"Idrologia sottovalutata. Vanno studiate le piene. Non è solo colpa del clima"

Le piogge abbondanti causano paura e danni, ma il prof. Orlandini sottolinea la mancanza di attenzione all'idrologia come causa principale. È necessario un approccio scientifico per affrontare il rischio idrogeologico.

Piove ed è subito ‘allarme’: negli ultimi tempi, alle prime avvisaglie di precipitazioni un po’ più abbondanti del normale, scatta immediatamente nei cittadini e non solo la paura delle conseguenze, l’incognita della chiusura dei fiumi, la predisposizione delle misure di sicurezza e del personale per presidiare. Le tragiche recenti alluvioni hanno segnato anche chi le ha vissute di riflesso: certe immagini non si dimenticano. Il professor Stefano Orlandini, docente di Ingegneria Civile e Ambientale presso il Dipartimento di Ingegneria Enzo Ferrari di Unimore, è uno dei massimi esperti per quanto riguarda il rischio idrogeologico nel territorio di Modena e Reggio Emilia, sempre più esposto gli eventi alluvionali e franosi, come testimoniano anche gli ultimi eventi di cronaca.

Professor Orlandini, le piogge abbondanti causano danni e subito spaventano. Come interpreta questo fenomeno?
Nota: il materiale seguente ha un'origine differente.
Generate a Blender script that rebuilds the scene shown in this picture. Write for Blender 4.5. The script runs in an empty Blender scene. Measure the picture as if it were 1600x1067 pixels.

"Come spiegherò nelle ‘Lezioni dalle recenti alluvioni in Romagna’, durante il convegno del 22 marzo promosso dall’Accademia Nazionale dei Lincei di Roma, in occasione della XXIII edizione della Giornata dell’Acqua, il problema nasce dalla scarsa attenzione non tanto ai fenomeni meteorologici, bensì idrologici. Manca oggi la giusta considerazione in merito al motivo e al modo in cui si formano le piene e come queste interagiscono con il nostro territorio. Problemi che si riflettono sia sulla parte montana (con erosioni e frane) che in quella valliva (con conseguente fatica degli argini a contenere e smaltire la piena e alluvione quando l’acqua fuoriesce dall’alveo. A questi si aggiungono altri problemi evidenziati già da almeno un decennio".

A quali problemi ulteriori fa riferimento?

"Ad esempio, a quello degli animali fossori, come l’istrice e il tasso, che hanno l’abitudine di scavare il terreno, contribuendo al collasso degli argini".

Assistiamo a eventi estremi, dalle piogge torrenziali alla siccità: c’è una correlazione?

"Sono fenomeni che riguardano tutto il territorio nazionale e la cui gestione è problematica: alluvioni da un lato, e dall’alto lato, quale altra faccia della medaglia, la siccità, di cui si tornerà a parlare con preoccupazione tra poco. Sono fenomeni collegati e questo deve spingerci a studiare o tornare a studiare i problemi di interazione dei flussi idrici col nostro sistema terra".

Il clima sta cambiando…

"Certo, con il riscaldamento globale che riguarda soprattutto l’arco alpino con i ghiacciai che si ritirano. Però attenzione: ricondurre la causa di tutto, alluvioni, siccità, al cambiamento climatico è eccessivo e soprattutto distoglie l’attenzione dal vero problema, attualmente posto in secondo piano, ossia l’idrologia e le costruzioni idrauliche. I dieci milioni di danni in Romagna e soprattutto le vite che sono andate perse, dovrebbero insegnarci qualcosa".

Cosa si può fare al riguardo?

"La questione è complessa e non esiste una soluzione magica per tutto. Quello che occorre fare a fronte di questi fenomeni lo insegniamo ai nostri universitari in tre specifici corsi di studio che sono l’ingegneria idraulica, l’idrologia e le costruzioni idrauliche (tutti rientranti nell’Ingegneria Civile e Ambientale). Reputo che per arginare certi problemi sia urgente ridare, ma veramente, fiducia alla nostra ingegneria idraulica, che deve essere ascoltata, libera di esprimersi in modo indipendente. Occorre seguire gli insegnamenti di queste materie, senza l’interferenza di correnti di pensiero ideologiche".

‘Bombe d’acqua’ è un termine sempre più spesso usato...

"Erroneamente! Parlare di ‘bombe d’acqua’ (termine che esiste solo in Italia) è ridicolizzare la scienza. Tre sono i fattori che si devono tenere presenti per qualificare un evento: la durata della precipitazione, l’altezza e la probabilità di accadimento. Occorre colmare il vuoto dato dalla mancanza di una cultura basata sull’evidenza scientifica".